• _Given request_
Every line below that mentions the word "this" should be copied out.

• _Material_
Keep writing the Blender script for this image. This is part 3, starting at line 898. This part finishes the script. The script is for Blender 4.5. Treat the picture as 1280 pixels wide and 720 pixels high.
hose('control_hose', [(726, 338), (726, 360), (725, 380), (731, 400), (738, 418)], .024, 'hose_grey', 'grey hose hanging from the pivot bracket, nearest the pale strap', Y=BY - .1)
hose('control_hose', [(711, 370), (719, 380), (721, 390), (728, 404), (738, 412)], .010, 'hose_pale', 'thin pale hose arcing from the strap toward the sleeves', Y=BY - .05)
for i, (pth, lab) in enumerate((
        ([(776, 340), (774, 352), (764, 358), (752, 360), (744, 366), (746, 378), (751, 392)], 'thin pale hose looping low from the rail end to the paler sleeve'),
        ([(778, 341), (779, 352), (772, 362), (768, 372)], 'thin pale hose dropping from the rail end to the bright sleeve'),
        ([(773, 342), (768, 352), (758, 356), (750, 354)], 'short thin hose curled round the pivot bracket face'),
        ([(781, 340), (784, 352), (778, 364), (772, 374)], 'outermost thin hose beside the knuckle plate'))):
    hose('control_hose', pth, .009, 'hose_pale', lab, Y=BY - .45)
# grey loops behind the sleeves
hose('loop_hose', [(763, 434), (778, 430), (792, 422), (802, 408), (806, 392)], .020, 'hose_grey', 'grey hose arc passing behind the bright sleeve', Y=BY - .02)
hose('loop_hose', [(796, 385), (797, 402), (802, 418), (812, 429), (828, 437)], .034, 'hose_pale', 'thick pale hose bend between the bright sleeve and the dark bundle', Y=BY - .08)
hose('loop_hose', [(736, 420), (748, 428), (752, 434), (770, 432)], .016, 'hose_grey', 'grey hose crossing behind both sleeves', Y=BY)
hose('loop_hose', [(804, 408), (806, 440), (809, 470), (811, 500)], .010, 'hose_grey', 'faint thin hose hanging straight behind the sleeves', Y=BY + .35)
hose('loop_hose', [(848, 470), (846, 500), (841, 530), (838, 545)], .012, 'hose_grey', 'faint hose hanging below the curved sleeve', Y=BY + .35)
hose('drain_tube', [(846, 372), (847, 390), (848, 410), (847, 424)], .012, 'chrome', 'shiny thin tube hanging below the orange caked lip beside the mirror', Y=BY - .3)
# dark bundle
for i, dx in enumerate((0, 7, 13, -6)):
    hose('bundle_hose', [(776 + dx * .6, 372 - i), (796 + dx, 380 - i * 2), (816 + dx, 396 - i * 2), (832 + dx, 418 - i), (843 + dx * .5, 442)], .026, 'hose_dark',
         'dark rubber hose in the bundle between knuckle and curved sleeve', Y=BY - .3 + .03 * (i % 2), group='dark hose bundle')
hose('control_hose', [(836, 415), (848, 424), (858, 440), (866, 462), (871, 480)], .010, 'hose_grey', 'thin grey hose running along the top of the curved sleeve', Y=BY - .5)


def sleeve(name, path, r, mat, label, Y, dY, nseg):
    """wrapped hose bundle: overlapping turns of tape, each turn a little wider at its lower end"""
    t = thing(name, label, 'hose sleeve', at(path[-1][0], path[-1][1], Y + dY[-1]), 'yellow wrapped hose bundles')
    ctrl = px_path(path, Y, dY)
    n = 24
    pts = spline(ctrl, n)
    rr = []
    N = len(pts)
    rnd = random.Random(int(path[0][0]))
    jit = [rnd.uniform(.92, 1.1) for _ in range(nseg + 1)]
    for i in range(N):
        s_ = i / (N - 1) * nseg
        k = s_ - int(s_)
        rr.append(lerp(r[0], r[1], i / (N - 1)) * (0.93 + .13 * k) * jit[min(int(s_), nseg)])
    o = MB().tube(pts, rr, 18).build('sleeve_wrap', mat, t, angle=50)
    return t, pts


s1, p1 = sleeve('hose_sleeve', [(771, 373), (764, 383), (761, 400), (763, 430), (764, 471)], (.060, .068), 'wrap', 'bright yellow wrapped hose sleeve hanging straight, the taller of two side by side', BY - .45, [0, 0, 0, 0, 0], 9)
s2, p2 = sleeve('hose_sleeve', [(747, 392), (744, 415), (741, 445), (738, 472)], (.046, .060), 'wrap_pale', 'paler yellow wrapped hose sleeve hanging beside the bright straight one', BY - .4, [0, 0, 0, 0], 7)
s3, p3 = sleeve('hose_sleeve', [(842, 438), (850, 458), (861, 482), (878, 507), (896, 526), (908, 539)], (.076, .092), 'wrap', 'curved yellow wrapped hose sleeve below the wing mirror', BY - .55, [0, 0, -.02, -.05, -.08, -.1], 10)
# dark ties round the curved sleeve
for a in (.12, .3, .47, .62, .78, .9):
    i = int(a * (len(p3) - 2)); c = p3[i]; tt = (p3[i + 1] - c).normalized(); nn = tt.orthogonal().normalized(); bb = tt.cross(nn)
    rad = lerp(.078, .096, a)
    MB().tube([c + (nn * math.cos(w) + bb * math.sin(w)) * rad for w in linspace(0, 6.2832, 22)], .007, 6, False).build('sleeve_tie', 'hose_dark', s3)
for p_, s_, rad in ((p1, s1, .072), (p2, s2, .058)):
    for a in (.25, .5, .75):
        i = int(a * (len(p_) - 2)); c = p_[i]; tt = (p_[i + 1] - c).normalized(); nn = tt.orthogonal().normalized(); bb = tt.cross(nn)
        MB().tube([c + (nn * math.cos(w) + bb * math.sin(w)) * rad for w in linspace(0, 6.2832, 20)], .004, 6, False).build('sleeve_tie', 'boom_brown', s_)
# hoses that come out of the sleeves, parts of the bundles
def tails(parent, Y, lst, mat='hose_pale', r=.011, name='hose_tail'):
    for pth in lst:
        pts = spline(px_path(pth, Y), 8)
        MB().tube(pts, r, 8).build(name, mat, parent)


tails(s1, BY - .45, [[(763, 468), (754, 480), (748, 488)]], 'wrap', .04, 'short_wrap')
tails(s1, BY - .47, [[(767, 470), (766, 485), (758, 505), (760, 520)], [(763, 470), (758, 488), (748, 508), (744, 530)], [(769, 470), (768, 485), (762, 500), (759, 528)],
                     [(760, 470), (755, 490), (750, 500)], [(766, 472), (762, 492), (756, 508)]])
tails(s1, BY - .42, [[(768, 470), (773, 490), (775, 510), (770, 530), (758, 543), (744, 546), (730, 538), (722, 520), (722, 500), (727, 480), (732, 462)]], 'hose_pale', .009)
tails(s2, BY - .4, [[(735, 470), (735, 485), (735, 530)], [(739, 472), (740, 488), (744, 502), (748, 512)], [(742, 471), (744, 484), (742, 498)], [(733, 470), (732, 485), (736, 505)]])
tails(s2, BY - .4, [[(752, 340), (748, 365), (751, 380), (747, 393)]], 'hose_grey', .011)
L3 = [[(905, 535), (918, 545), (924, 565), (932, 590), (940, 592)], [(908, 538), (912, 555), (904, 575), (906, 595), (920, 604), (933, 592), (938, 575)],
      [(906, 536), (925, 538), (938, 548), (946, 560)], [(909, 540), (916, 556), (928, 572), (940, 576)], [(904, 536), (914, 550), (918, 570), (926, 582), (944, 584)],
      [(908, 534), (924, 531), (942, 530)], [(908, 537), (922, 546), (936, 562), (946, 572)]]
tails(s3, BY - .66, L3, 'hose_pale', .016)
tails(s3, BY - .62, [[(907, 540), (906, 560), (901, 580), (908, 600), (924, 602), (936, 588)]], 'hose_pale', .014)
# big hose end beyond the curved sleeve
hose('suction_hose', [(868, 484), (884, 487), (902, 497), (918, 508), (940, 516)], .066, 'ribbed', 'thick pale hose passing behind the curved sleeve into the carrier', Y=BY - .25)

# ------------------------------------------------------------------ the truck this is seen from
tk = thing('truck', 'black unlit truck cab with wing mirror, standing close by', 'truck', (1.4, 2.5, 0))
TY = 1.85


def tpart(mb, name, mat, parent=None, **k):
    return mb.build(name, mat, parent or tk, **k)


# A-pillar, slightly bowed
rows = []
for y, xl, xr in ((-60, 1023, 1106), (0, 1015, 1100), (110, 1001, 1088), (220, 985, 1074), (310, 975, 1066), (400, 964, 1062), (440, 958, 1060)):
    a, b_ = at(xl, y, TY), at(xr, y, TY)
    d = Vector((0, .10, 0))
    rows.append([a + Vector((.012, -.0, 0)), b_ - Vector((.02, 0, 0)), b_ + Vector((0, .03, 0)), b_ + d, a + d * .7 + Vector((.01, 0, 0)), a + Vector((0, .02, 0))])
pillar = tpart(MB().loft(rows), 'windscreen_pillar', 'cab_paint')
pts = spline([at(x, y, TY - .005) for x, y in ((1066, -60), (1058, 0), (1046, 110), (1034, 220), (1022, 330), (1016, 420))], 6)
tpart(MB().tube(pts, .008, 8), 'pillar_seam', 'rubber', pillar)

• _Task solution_
Keep writing the Blender script for this image. This is part 3, starting at line 898. This part finishes the script. The script is for Blender 4.5. Treat the picture as 1280 pixels wide and 720 pixels high.
# ------------------------------------------------------------------ the truck this is seen from